Governor Raghuram G Rajan held the repo rate unchanged at the December 1 review. It is a relief not to hear noises of dissonance from government honchos. But there is life beyond the repo rate.

In the course of the policy statement, as also the press conference and the dialogue with analysts, various issues have come up which need further deliberation.

Norms on marginal cost of funds

The policy statement stresses that since the rate reduction cycle that commenced in January 2015, less than one half of the cumulative policy repo rate reduction of 125 basis points has been transmitted by banks (the median base lending rate has come down only by 60 basis points). The Reserve Bank of India is on the verge of finalising the methodology for determining the base rate based on the marginal cost of funds. In the days of yore (1990s) the RBI did not hesitate to explicitly tell the banks as to what should be the reduction or increase in lending rates. But we have come a long way since and the RBI would do well not to use strong suasion to get interest rates down.

For the banking system, current and savings bank deposits (CASA) account for a third of the total while term deposits account for about two-thirds. On the assumption that the term deposits are approximately divided equally between one-year, two-year and three-year deposits, the transmission to lower lending rates would take time. Forcing banks to go over to a marginal cost of funding to determine the base lending rate could force banks to undertake swingeing reductions in term deposit rates which would hurt financial savings.

Again, tilting the scales in favour of fresh borrowers rather than existing borrowers would not be prudent. The State Bank of India chairman, Arundhati Bhattacharya, and other bank honchos have drawn attention to the adverse effect of moving over to marginal cost of funds for determining the base lending rate. The RBI should take this into account and tweak its stand on this. The RBI would do well to remember the time-tested central banking rule of up by ones and down by halves.

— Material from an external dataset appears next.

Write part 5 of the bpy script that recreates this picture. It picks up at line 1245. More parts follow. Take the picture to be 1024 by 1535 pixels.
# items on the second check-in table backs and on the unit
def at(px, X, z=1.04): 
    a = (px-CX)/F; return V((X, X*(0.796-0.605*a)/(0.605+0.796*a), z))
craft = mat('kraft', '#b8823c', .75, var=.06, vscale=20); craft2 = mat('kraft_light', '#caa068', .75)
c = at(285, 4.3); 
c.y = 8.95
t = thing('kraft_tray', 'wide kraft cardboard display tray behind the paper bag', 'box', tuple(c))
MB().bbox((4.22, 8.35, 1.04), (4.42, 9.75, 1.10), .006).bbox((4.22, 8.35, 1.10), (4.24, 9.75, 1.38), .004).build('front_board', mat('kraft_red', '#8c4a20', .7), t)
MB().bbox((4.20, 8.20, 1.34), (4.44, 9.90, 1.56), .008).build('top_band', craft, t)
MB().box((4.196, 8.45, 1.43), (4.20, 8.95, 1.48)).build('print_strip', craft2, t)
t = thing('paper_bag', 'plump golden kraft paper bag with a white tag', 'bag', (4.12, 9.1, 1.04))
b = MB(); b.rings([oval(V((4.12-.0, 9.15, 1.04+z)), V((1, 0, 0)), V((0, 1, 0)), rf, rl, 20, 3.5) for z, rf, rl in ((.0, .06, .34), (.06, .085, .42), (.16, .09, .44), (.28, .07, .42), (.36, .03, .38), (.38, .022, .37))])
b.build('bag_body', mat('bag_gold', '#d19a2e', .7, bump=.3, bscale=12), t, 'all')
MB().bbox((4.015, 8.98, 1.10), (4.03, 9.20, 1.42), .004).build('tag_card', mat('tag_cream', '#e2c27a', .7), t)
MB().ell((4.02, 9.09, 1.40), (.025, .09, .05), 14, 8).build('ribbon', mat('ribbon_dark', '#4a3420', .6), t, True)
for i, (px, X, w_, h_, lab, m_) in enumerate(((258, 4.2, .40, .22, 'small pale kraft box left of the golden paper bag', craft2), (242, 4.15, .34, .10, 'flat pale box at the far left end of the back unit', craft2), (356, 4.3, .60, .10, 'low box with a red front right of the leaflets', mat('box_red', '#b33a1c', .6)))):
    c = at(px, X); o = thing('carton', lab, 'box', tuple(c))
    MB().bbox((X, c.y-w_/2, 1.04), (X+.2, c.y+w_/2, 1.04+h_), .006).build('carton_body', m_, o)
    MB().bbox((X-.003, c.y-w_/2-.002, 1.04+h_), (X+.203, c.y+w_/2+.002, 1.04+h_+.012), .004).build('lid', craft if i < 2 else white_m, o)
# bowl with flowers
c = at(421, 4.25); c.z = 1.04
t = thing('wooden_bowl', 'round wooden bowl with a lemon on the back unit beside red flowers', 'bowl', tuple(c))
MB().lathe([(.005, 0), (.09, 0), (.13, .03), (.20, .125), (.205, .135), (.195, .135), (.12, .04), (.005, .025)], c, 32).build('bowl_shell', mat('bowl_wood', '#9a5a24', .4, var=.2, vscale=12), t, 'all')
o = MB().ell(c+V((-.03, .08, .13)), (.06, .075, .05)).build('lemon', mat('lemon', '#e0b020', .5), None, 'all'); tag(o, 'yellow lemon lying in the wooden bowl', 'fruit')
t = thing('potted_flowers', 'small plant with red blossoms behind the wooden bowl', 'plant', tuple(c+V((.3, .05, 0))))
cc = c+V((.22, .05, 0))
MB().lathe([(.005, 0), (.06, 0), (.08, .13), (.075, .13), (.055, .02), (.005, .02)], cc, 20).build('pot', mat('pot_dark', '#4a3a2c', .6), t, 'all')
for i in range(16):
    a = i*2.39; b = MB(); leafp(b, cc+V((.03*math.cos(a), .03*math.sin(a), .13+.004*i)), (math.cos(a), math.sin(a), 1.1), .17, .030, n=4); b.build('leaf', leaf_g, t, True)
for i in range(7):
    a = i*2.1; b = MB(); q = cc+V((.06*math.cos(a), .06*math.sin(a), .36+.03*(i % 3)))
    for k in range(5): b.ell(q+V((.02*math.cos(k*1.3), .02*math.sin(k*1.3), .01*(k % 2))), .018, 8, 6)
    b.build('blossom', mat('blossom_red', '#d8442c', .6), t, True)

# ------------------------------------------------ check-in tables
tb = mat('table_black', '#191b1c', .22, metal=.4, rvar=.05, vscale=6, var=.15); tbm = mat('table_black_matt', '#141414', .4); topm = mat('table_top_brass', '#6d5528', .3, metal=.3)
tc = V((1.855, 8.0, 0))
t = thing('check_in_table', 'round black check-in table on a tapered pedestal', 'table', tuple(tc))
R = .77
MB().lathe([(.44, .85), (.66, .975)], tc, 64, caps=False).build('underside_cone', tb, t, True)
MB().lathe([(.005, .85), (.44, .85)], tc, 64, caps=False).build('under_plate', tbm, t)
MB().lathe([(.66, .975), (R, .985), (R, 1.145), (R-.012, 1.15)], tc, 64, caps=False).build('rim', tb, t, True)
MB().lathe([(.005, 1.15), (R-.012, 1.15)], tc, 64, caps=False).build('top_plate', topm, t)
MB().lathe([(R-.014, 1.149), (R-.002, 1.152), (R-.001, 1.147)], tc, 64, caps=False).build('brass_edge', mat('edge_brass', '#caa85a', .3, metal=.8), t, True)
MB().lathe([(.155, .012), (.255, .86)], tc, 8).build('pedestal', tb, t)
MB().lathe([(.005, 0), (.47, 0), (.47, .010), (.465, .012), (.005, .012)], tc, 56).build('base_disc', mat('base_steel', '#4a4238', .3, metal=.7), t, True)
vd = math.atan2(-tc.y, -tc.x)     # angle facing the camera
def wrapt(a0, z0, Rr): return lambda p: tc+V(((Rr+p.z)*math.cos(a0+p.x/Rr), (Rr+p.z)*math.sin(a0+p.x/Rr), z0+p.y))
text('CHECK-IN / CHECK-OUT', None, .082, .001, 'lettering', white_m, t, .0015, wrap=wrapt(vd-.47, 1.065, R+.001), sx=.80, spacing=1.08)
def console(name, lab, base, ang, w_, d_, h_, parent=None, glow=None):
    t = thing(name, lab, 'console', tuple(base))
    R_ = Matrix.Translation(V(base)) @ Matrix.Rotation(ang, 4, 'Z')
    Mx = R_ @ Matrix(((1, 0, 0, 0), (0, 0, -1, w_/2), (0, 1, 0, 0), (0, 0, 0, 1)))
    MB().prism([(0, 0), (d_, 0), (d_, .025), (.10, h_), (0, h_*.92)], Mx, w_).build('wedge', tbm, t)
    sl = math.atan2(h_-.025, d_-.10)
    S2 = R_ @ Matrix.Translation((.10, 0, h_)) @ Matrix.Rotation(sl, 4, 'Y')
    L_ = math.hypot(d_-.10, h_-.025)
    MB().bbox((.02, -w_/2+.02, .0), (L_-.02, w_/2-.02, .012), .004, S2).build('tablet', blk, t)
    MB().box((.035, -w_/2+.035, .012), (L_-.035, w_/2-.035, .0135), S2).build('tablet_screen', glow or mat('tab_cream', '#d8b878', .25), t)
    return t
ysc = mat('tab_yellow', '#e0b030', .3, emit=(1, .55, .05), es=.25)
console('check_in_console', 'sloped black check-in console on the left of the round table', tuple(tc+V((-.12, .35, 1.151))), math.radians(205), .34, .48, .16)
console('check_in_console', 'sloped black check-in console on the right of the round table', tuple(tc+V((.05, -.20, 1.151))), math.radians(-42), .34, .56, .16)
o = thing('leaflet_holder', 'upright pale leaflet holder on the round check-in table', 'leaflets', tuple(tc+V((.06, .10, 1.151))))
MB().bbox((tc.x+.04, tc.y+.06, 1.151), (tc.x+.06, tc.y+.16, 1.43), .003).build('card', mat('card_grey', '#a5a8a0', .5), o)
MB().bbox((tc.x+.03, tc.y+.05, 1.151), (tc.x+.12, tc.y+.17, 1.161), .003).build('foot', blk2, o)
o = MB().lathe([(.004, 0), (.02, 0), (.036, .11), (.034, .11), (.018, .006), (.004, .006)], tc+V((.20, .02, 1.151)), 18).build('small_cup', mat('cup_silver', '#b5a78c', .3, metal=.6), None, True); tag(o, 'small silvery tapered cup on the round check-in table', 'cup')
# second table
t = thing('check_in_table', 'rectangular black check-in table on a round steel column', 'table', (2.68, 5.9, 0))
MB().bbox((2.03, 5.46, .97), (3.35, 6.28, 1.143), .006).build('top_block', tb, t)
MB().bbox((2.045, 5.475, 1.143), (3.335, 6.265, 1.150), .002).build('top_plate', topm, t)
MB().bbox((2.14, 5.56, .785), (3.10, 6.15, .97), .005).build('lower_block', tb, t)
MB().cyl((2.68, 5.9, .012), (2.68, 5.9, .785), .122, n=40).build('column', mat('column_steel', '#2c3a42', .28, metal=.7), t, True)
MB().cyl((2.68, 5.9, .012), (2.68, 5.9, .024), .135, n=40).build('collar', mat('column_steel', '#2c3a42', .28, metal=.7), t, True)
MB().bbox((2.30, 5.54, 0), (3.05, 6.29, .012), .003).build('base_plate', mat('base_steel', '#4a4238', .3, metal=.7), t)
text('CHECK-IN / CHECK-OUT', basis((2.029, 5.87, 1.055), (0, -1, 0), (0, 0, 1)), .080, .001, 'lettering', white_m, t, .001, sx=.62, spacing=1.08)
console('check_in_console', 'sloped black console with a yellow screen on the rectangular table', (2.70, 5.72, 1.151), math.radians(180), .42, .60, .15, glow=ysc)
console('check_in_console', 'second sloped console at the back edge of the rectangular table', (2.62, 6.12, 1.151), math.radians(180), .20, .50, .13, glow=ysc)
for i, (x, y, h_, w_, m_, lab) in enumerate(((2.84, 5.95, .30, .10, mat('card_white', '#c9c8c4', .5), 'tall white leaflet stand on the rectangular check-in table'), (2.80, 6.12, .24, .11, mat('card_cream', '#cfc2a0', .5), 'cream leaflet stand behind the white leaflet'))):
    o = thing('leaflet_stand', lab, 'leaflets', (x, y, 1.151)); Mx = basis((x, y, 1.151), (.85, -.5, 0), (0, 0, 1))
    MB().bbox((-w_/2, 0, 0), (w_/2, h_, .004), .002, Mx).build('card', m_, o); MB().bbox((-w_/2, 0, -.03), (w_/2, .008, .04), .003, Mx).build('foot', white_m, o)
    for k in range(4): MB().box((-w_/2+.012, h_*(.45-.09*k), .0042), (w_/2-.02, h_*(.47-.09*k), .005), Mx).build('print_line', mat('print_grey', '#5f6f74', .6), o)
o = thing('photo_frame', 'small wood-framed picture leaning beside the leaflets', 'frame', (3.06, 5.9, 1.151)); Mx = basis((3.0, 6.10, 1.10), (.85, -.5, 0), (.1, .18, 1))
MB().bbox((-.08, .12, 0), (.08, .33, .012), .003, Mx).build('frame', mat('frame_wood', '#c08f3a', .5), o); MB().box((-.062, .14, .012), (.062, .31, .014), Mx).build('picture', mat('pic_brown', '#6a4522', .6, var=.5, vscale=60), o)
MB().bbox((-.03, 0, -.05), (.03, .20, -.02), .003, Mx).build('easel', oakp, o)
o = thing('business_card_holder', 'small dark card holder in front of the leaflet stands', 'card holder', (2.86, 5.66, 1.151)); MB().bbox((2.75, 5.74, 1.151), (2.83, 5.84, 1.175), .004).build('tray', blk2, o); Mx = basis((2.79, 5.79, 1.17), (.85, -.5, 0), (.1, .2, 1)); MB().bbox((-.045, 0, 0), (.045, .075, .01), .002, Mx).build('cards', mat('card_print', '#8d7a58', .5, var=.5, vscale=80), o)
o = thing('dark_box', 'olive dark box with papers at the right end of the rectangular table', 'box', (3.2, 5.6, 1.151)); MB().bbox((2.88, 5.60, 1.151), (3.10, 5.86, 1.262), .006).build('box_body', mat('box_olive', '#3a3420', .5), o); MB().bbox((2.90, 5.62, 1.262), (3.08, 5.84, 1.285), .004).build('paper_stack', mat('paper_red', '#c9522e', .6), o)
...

Cleaning up of balance sheets

The endeavour to clean up banks’ balance sheets by March 2017 is commendable but non-performing assets (NPAs) are hardy creatures and, notwithstanding all attempts to curb them, they grow like Hydra. Further, although the restructured assets are meant to be of a different genre, they inevitably deteriorate into NPAs. The problem is in the incipient stage and NPAs should be extirpated from the system at that stage. There has to be a certain element of ruthlessness in dealing with NPAs and the basis for dealing with NPAs has to be to ‘never forgive and never forget’.

It is invariably during the upswing of growth that the seeds of NPAs are sown. Borrowers who cannot handle payment of dues during the low point of the interest rate cycle would never be able to adhere to payments when interest rates rise. It is here that there are dangers in going too fast and too far in undertaking interest rate reductions.

The various small savings schemes of the government, at present, range between 8.7 and 9.3 per cent while banks are offering 7.5 to 8.0 per cent on term deposits. The Centre should think hard before reducing small savings rates.

First, they have a social objective of providing protection to the weaker segments of society. Secondly, government small savings rates do not move around as easily as deposit rates of banks. Thirdly, in the case of the provident funds (PFs), they are the only social security available for the disadvantaged and these are long-term funds. Slashing PF rates is also not desirable as this will result in inter-ministerial disputes. Hence, in any reduction in small savings rates, the government would do well not to reduce the interest rate on PFs.

Cartelisation of SB deposit rate

The savings bank deposit rate has been an enervating issue ever since the rate was deregulated by the RBI in October 2011.Other than a few small banks that have raised their rate, and also lowered it as the overall interest rate structure went down, the bulk of banks — public, private and foreign — have stuck rocklike to the 4 per cent savings bank rate, which was the last regulated rate, irrespective of changes in the cost of funds and the return on funds. One would have expected that with CASA varying from bank to bank, each bank would see its advantage in increasing or decreasing its savings bank rate. The ground realities are very different — all banks maintain the rate at 4 per cent.

This issue came up at the governor’s press conference. While responding, the governor raised a theoretical point that a single rate could also reflect “perfect competition”. Unfortunately in these days of so-called transparency, one cannot invoke Disraeli’s dictum of “never explain”! The harsh reality is that the Big Boys in the banking system are running an informal cartel.

There is a glimmer of hope that the RBI may, at long last, look into this issue. The Competition Commission of India had, about a year ago, said that it was looking into the matter. The CCI has imposed exemplary fines on insurance companies and some other industries. One dreads to think how high the penalties on banks would be if the CCI rules that this is a case of cartelisation. Taking a leaf out of the action by RBI in 1989 to nip the cartelisation when the general lending rate was freed, an unequivocal rap by the RBI would shatter the four-year-old savings bank cartel.